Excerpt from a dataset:
· · ·
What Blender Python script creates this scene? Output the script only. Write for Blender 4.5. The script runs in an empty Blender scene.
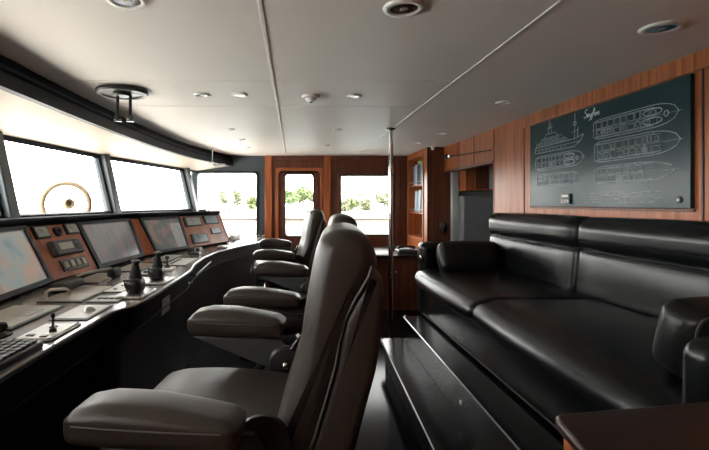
import bpy, bmesh, math, random
from mathutils import Vector, Matrix
random.seed(7)
C = bpy.context.scene.collection
PI = math.pi
EZ = 1.40                      # eye height; wheelhouse floor is z = 0
CH = 2.145                     # ceiling height
FY = 7.10                      # inner face of the side (far) wall
WX = 2.00                      # inner face of the aft (right) wall

# ------------------------------------------------------------------ materials
def nodemat(name):
    m = bpy.data.materials.new(name); m.use_nodes = True
    nt = m.node_tree; b = nt.nodes['Principled BSDF']
    return m, nt, b
def setp(b, **k):
    for key, v in k.items():
        n = key.replace('_', ' ')
        if n in b.inputs: b.inputs[n].default_value = v
def plain(name, col, rough=.5, metal=0, noise=0, nscale=40, bump=0, bscale=200, coat=0, spec=.5, stretch=(1,1,1)):
    m, nt, b = nodemat(name)
    setp(b, Base_Color=(*col, 1), Roughness=rough, Metallic=metal)
    b.inputs['Specular IOR Level'].default_value = spec
    b.inputs['Coat Weight'].default_value = coat
    b.inputs['Coat Roughness'].default_value = .12
    tc = nt.nodes.new('ShaderNodeTexCoord')
    mp = nt.nodes.new('ShaderNodeMapping'); mp.inputs['Scale'].default_value = stretch
    nt.links.new(tc.outputs['Object'], mp.inputs['Vector'])
    if noise:
        n = nt.nodes.new('ShaderNodeTexNoise'); n.inputs['Scale'].default_value = nscale; n.inputs['Detail'].default_value = 4
        nt.links.new(mp.outputs[0], n.inputs['Vector'])
        r = nt.nodes.new('ShaderNodeValToRGB')
        r.color_ramp.elements[0].position = .3; r.color_ramp.elements[1].position = .7
        r.color_ramp.elements[0].color = (*[c*(1-noise) for c in col], 1)
        r.color_ramp.elements[1].color = (*[min(1, c*(1+noise)) for c in col], 1)
        nt.links.new(n.outputs['Fac'], r.inputs[0]); nt.links.new(r.outputs[0], b.inputs['Base Color'])
    if bump:
        n = nt.nodes.new('ShaderNodeTexNoise'); n.inputs['Scale'].default_value = bscale; n.inputs['Detail'].default_value = 3
        nt.links.new(mp.outputs[0], n.inputs['Vector'])
        bp = nt.nodes.new('ShaderNodeBump'); bp.inputs['Strength'].default_value = bump; bp.inputs['Distance'].default_value = .002
        nt.links.new(n.outputs['Fac'], bp.inputs['Height']); nt.links.new(bp.outputs[0], b.inputs['Normal'])
    return m
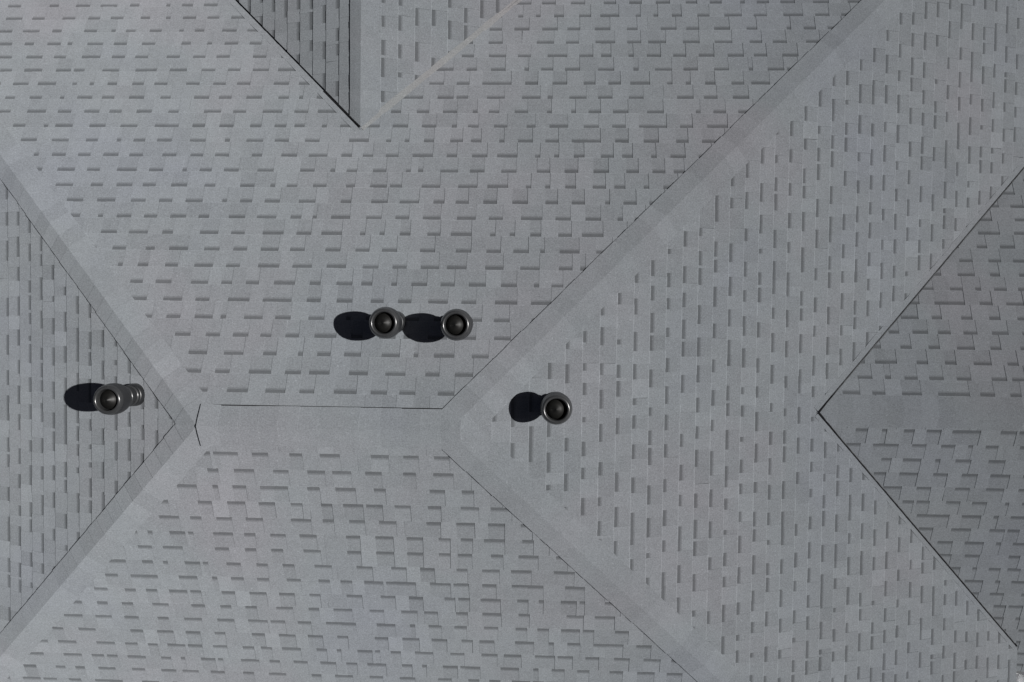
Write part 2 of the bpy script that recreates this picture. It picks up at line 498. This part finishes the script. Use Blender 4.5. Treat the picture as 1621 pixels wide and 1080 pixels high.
def spline(pts, n=6):
    out = []
    for i in range(len(pts) - 1):
        p0 = pts[max(0, i - 1)]; p1 = pts[i]; p2 = pts[i + 1]; p3 = pts[min(len(pts) - 1, i + 2)]
        for k in range(n):
            t = k / n
            out.append(tuple(0.5 * (2 * p1[c] + (p2[c] - p0[c]) * t + (2 * p0[c] - 5 * p1[c] + 4 * p2[c] - p3[c]) * t * t + (3 * p1[c] - p0[c] - 3 * p2[c] + p3[c]) * t ** 3) for c in (0, 1)))
    out.append(pts[-1]); return out

def vent_parts():
    d = {}
    d['base_collar'] = (lathe(spline([(0.083, -0.09), (0.083, 0.02), (0.082, 0.055), (0.076, 0.078), (0.070, 0.084)], 4)).data('base_collar', [M_PLASTIC], True))
    d['stem'] = (lathe([(0.069, 0.07), (0.068, 0.15), (0.066, 0.28)]).data('stem', [M_PLASTIC], True))
    d['ring'] = [lathe(arc(0.068, z, 0.009, -90, 90, 8)).data('ring', [M_RIM], True) for z in (0.122, 0.205)]
    hood = spline([(0.064, 0.222), (0.080, 0.236), (0.098, 0.268), (0.108, 0.310), (0.110, 0.350), (0.108, 0.385), (0.104, 0.405)], 6)
    d['hood'] = (lathe(hood, 64).data('hood', [M_PLASTIC], True))
    rim = spline([(0.1045, 0.404), (0.102, 0.415), (0.096, 0.428), (0.088, 0.435), (0.079, 0.434), (0.0735, 0.424), (0.071, 0.395), (0.070, 0.300)], 6)
    d['rim'] = (lathe(rim, 64).data('rim', [M_RIM], True))
    d['inner_cone'] = (lathe([(0.001, 0.434), (0.004, 0.431), (0.030, 0.414), (0.0655, 0.394), (0.0655, 0.37)], 48).data('inner_cone', [M_CONE], True))
    return d
VP = vent_parts()
def vent(x, y, sl, label, height):
    s = slopes[sl]
    sg = s.D.x if abs(s.D.x) > abs(s.D.y) else s.D.y
    comp = (x - s.O.x) * (1 if s.D.x > 0 else -1) if abs(s.D.x) > abs(s.D.y) else (y - s.O.y) * (1 if s.D.y > 0 else -1)
    z = s.O.z - s.sl * comp
    root = bpy.data.objects.new('vent_pipe', None); col.objects.link(root)
    root.location = (x, y, z); root.empty_display_size = 0.2
    root.rotation_euler = (0, 0, random.uniform(0, 6))
    root.scale = (1, 1, height / 0.438)
    tag(root, label, 'vent pipe', 'vent pipes standing on the roof')
    for nm in ('base_collar', 'stem', 'hood', 'rim', 'inner_cone'): link(nm, VP[nm], root)
    for r in VP['ring']: link('ring', r, root)
    return root
vent(-0.5225 * H, -0.1070 * H, 'W', 'dark grey vent pipe on the left slope, its ringed stem showing beside the hood', 0.43)
vent(-0.1982 * H, -0.0123 * H, 'N', 'left one of the two dark vent pipes standing side by side above the ridge', 0.44)
vent(-0.1142 * H, -0.0136 * H, 'N', 'right one of the two dark vent pipes standing side by side above the ridge', 0.43)
vent(0.0042 * H, -0.1099 * H, 'E', 'lone dark vent pipe to the right of the ridge, with a round shadow', 0.45)

# ------------------------------------------------------------------ eave, gutter and ground
zE = RIDGE_Z - SE * (EAVE_X - XE)
g = Mesh()
prof = [(0.0, -0.02), (0.0, -0.13), (0.09, -0.13), (0.125, -0.06), (0.125, -0.02), (0.11, -0.02), (0.11, -0.06), (0.085, -0.115), (0.012, -0.115), (0.012, -0.02)]
ya, yb = -3.40, -6.2
for i in range(len(prof)):
    a, b = prof[i], prof[(i + 1) % len(prof)]
    g.poly([(EAVE_X + a[0], ya, zE + a[1]), (EAVE_X + b[0], ya, zE + b[1]), (EAVE_X + b[0], yb, zE + b[1]), (EAVE_X + a[0], yb, zE + a[1])])
for y in (ya, yb): g.poly([(EAVE_X + p[0], y, zE + p[1]) for p in (prof if y == ya else prof[::-1])])
link('gutter', g.data('gutter', [M_GUTTER]), house)

gm = Mesh()
gm.poly([(-900, -900, 0), (900, -900, 0), (900, 900, 0), (-900, 900, 0)])
tag(link('ground', gm.data('ground', [M_GROUND])), kind='structure')
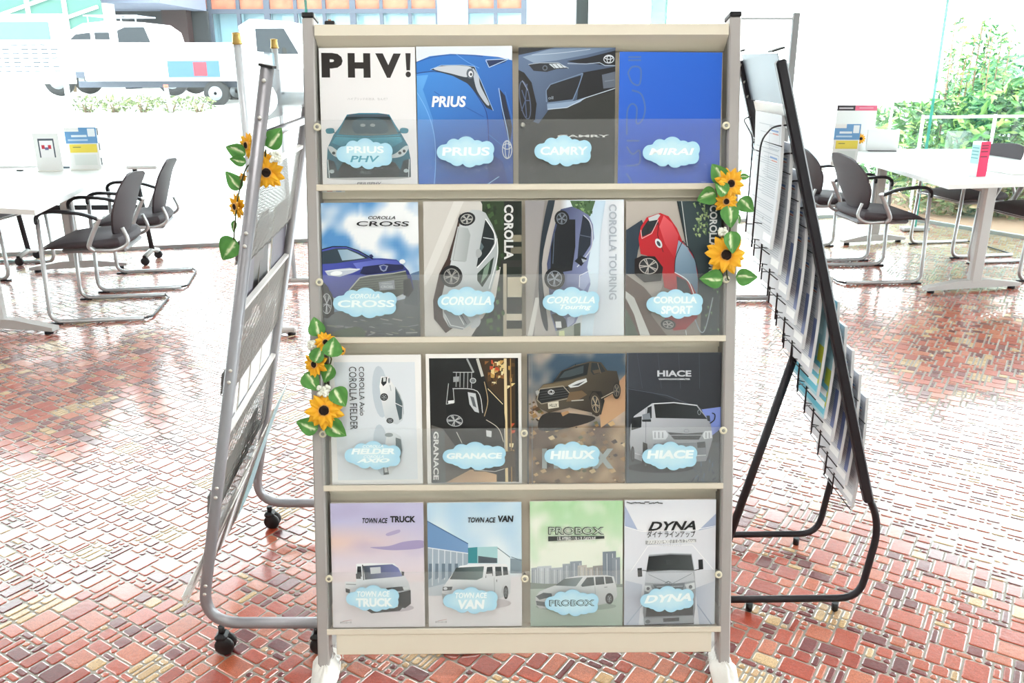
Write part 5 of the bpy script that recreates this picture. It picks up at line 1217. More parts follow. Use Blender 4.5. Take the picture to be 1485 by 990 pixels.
mb = MB(); mb.box((QX(.70) - .024, 2.06, .70), (.018, .13, .022), (QNr, Vector((0, 1, 0)), QD), bev=.003); mb.box((.737, 2.05, .70), (.04, .028, .034), bev=.004); qk(mb, 'hinge_bracket', m_black)
mb = MB(); A = [Vector((QX(z) - .0, y, z)) for z, y in ((1.278, QN + .012), (1.278, QF - .012), (1.385, QF - .012), (1.385, QN + .012))]; mb.prism(A, QNr * .002); qk(mb, 'header_plate', M('brushed_plate', '#76828f', .4, .2))
for z in (1.36, 1.32, 1.285):
    mb = MB(); mb.lathe((QX(z) - .006, QF - .012, z), [(.004, 0), (.003, .003)], 8, (-1, 0, .3)); qk(mb, 'bolt', m_screw)
for i in range(12):
    z = 1.245 - .0603 * i; x = .583 + .0243 * i; mb = MB()
    for y0, y1, zb in ((QN, 2.012, .300), (QF, 2.075, .275)):
        s_ = 1 if y1 > y0 else -1
        mb.tube(rounded([(QX(z - .01), y0, z - .008), (x - .004, y0 + s_ * .03, z - .012), (x - .007, y1, z - .05), (x - .007, y1, z - zb)], .03, 4), .0021, 6)
        for h in (.02, .06): mb.tube([(x - .007, y1, z - zb + h), (x + .012, y1 - s_ * .008, z - zb + h - .002), (x + .012, y1 - s_ * .008, z - zb + h + .014)], .0013, 5)
    mb.tube([(x - .007, 2.012, z - .075), (x - .007, 2.075, z - .075)], .0014, 6)
    mb.tube([(x + .012, QN + .008, z - .055), (x + .014, 2.19, z - .055)], .0014, 6)
    mb.tube([(x + .012, 1.93, z - .30), (x + .012, 2.13, z - .30)], .0014, 6)
    qk(mb, 'wire_pocket', m_blk)
m_lp = M('leaflet_print', '#fff', .5, vcol=True)
ordn = ['top', 'second', 'third', 'fourth', 'fifth', 'sixth', 'seventh', 'eighth', 'ninth', 'tenth', 'eleventh', 'lowest']
for i in range(12):
    zt = 1.256 - .0603 * i; x = .591 + .0243 * i; teal = i in (6, 7); y0, y1 = 1.918, 2.130
    t = thing('leaflet_stack', ('pale blue leaflet stack with green panels' if teal else 'white printed leaflet stack') + ' in the %s pocket of the black wire stand' % ordn[i], 'leaflets', (x, y0, zt - .297), 0, 'leaflet stacks in the black wire stand')
    rr = random.Random(20 + i); base = '#9cc6d3' if teal else '#c9ccd3'
    bend = .012
    def pf(u, v, off): return Vector((off - bend * (max(0, .28 - u) / .28) ** 2 * .0 + .006 * sin(pi * v) , u * (y1 - y0), .297 * v))
    th = .007
    mb = MB(); mb.grid(lambda u, v: pf(u, v, 0), 4, 8, lambda u, v: lin(base)); mb.grid(lambda u, v: pf(u, v, th), 4, 8, lambda u, v: lin(base))
    for s_ in (0, 1):
        mb.grid(lambda u, v: pf(s_, v, th * u), 1, 8, lambda u, v: lin('#d6d8dc')); mb.grid(lambda u, v: pf(u, s_, th * v), 4, 1, lambda u, v: lin('#d6d8dc'))
    mb.obj('sheets', m_lp, t)
    mb = MB()
    def strip(ua, ub, va, vb, col, mb=mb):
        n_ = max(1, int((vb - va) * 14)); mb.grid(lambda u, v: pf(ua + (ub - ua) * u, va + (vb - va) * v, -.0005), 1, n_, lambda u, v: lin(col), smooth=False)
    if teal:
        strip(0.02, .98, .03, .30, '#58b4cc'); strip(.04, .62, .06, .26, '#dfe9ef'); strip(0, .16, .1, .42, '#b6bd3c'); strip(0, .16, .24, .26, '#e8efe8'); strip(.1, .9, .5, .85, '#bcdfe8')
    else:
        v = .94
        while v > .12:
            if rr.random() < .8:
                strip(.08, rr.uniform(.5, .92), v, v + .005, '#9aa2ae')
            v -= .017 if v < .72 else .03
        for va, vb in ((.52, .70), (.74, .90)):
            for (a_, b_, c_, d_) in ((.05, .42, va, va + .003), (.05, .42, vb, vb + .003), (.05, .056, va, vb), (.415, .42, va, vb)): strip(a_, b_, c_, d_, '#6c7686')
            strip(.1, .36, vb - .03, vb - .018, '#5a7fb8'); strip(.1, .30, vb - .05, vb - .042, '#c56a56')
        strip(.02, .3, .04, .10, '#eceef0'); strip(.05, .12, .05, .09, '#4c5563')
        if i in (2, 3, 4, 5, 8, 9, 10): strip(0, .10, .12, .45, '#5f6f9e')
    mb.obj('print', m_lp, t, recalc=False)
mb = MB(); A = [Vector((QX(z) + .002, y, z)) for z, y in ((1.225, 1.93), (1.225, 2.20), (1.275, 2.20), (1.275, 1.93))]; mb.prism(A, QNr * .001); qk(mb, 'title_card', M('white_card', '#f0f0ee', .6))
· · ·
Exactly as they appear, print the lines of the listing above from its first line through the line that contains "aft (right) wall", minus the pictures.

What Blender Python script creates this scene? Output the script only. Write for Blender 4.5. The script runs in an empty Blender scene.
import bpy, bmesh, math, random
from mathutils import Vector, Matrix
random.seed(7)
C = bpy.context.scene.collection
PI = math.pi
EZ = 1.40                      # eye height; wheelhouse floor is z = 0
CH = 2.145                     # ceiling height
FY = 7.10                      # inner face of the side (far) wall
WX = 2.00                      # inner face of the aft (right) wall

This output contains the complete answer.